◆ **Written task**
Each line that follows should be printed again exactly as it stands.
- - - - -
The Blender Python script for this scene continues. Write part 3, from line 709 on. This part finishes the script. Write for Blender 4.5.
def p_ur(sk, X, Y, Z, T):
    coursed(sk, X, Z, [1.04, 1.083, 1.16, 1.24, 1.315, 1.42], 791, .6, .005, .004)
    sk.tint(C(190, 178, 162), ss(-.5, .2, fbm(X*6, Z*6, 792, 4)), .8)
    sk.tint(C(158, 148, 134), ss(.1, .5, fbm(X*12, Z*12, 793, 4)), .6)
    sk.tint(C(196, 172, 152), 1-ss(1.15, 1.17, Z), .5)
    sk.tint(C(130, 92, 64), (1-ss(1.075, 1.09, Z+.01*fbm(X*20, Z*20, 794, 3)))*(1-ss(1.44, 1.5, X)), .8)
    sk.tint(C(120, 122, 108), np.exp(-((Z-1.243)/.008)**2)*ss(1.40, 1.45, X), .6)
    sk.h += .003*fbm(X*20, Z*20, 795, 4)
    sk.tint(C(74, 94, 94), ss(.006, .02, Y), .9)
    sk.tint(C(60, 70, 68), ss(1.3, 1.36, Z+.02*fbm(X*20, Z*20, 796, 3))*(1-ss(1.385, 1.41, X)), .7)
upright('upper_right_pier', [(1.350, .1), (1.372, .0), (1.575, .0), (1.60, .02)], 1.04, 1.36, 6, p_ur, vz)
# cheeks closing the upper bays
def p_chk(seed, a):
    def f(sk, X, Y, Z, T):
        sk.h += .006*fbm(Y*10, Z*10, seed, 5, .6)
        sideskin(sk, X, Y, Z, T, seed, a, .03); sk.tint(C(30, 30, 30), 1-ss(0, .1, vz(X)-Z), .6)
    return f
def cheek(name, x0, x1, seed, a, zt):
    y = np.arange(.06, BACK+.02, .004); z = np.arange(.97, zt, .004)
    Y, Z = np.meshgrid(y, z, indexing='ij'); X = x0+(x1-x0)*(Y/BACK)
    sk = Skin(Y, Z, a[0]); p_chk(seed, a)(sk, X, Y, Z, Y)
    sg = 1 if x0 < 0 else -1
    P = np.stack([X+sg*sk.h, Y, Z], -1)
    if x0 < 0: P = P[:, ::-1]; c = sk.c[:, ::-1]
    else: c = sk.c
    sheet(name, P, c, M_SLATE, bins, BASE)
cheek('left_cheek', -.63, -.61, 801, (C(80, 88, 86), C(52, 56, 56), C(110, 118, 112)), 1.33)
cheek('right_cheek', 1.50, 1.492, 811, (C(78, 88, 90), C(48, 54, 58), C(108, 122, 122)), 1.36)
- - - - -
◆ **The reply**
The Blender Python script for this scene continues. Write part 3, from line 709 on. This part finishes the script. Write for Blender 4.5.
def p_ur(sk, X, Y, Z, T):
    coursed(sk, X, Z, [1.04, 1.083, 1.16, 1.24, 1.315, 1.42], 791, .6, .005, .004)
    sk.tint(C(190, 178, 162), ss(-.5, .2, fbm(X*6, Z*6, 792, 4)), .8)
    sk.tint(C(158, 148, 134), ss(.1, .5, fbm(X*12, Z*12, 793, 4)), .6)
    sk.tint(C(196, 172, 152), 1-ss(1.15, 1.17, Z), .5)
    sk.tint(C(130, 92, 64), (1-ss(1.075, 1.09, Z+.01*fbm(X*20, Z*20, 794, 3)))*(1-ss(1.44, 1.5, X)), .8)
    sk.tint(C(120, 122, 108), np.exp(-((Z-1.243)/.008)**2)*ss(1.40, 1.45, X), .6)
    sk.h += .003*fbm(X*20, Z*20, 795, 4)
    sk.tint(C(74, 94, 94), ss(.006, .02, Y), .9)
    sk.tint(C(60, 70, 68), ss(1.3, 1.36, Z+.02*fbm(X*20, Z*20, 796, 3))*(1-ss(1.385, 1.41, X)), .7)
upright('upper_right_pier', [(1.350, .1), (1.372, .0), (1.575, .0), (1.60, .02)], 1.04, 1.36, 6, p_ur, vz)
# cheeks closing the upper bays
def p_chk(seed, a):
    def f(sk, X, Y, Z, T):
        sk.h += .006*fbm(Y*10, Z*10, seed, 5, .6)
        sideskin(sk, X, Y, Z, T, seed, a, .03); sk.tint(C(30, 30, 30), 1-ss(0, .1, vz(X)-Z), .6)
    return f
def cheek(name, x0, x1, seed, a, zt):
    y = np.arange(.06, BACK+.02, .004); z = np.arange(.97, zt, .004)
    Y, Z = np.meshgrid(y, z, indexing='ij'); X = x0+(x1-x0)*(Y/BACK)
    sk = Skin(Y, Z, a[0]); p_chk(seed, a)(sk, X, Y, Z, Y)
    sg = 1 if x0 < 0 else -1
    P = np.stack([X+sg*sk.h, Y, Z], -1)
    if x0 < 0: P = P[:, ::-1]; c = sk.c[:, ::-1]
    else: c = sk.c
    sheet(name, P, c, M_SLATE, bins, BASE)
cheek('left_cheek', -.63, -.61, 801, (C(80, 88, 86), C(52, 56, 56), C(110, 118, 112)), 1.33)
cheek('right_cheek', 1.50, 1.492, 811, (C(78, 88, 90), C(48, 54, 58), C(108, 122, 122)), 1.36)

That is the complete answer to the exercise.